AK: We are educating the Springfield area about green building. We have 70 members.

BVH: We have monthly meetings and board meetings that are open to our membership. We also have programs and do site tours. Right now, we represent all of Missouri except for Kansas City and St. Louis. Our chapter is merging with St. Louis (later this year) and we will become the Ozarks branch.

Is council membership limited to people in the building industry?
BVH: Not really. If you have a sustainable frame of mind … you can be an environmentalist or a mother of three who really cares about what’s going to be there for your children and your grandchildren.

AK: One of our newest members has a master’s degree in business with an emphasis on planning green events, or events that are sustainable.

How do you define a sustainable frame of mind?
BVH: Part of it is keeping away from what we call greenwashing. There are companies … that claim they’re green, but they do the bare minimum to get away with the terminology. … There are things that are green that the public doesn’t think about, because their focus is so limited.
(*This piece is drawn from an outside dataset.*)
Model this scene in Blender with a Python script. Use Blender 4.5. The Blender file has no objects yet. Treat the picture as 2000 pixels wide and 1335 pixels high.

There’s paper and plastic, but they can also think about things like packaging on what they buy. It’s just being responsible (with) what we’ve been given.

What is the council’s Emerging Green Builders Group?
AK: We started an EGB group here probably about a year and a half ago. Mostly what we do is green building tours, specifically projects that are achieving LEED certification. … EGB has actually split down now to emerging professionals and a student chapter. At the student chapter, we try to target Drury students, Missouri State University students, and (Ozarks Technical Community College) students, and the emerging professionals side is for people who are out in the work force already. Technically, I’m chairwoman of the emerging professionals group. The emerging professionals-student split was … in June.

Do you think considering environmental building practices will be required rather than optional?
AK: I think so. The city of Springfield already has passed a resolution that (new city-owned buildings) have to be built to LEED-Gold standards. The International Code Council is working on a green building code, and the American Institute of  Architects requires that a certain number of (continuing education) hours every year are on sustainable design.

Why did you each decide to obtain your LEED-AP designations?
AK: My senior year of college, my senior project was the LEED-Platinum Habitat for Humanity House, and I was really involved in the paperwork and certification for that. When I graduated, I was looking for an office that was interested in LEED, and I went after (the designation).

BVH: I’m a LEED-AP because I actually present the AIA credit courses on sustainable design, so it’s a little more credible for me to be a LEED-AP. (Building professionals) want to deal with people who understand what (sustainability) is all about.

What’s the key obstacle to more widespread acceptance of green building?
AK: Money.

BVH: There’s an investment that people perceive is going to be more than what they want to make for what they’re building. They don’t always look at the payback. Without investigating, they’re making decisions on assumptions. Part of our mission at the chapter is to educate people on (green building choices) so their children and their children’s children can have good quality of life in the environment. You can take a profit look at what it will take to make that happen, but in the end, they can get the savings back, besides being responsible.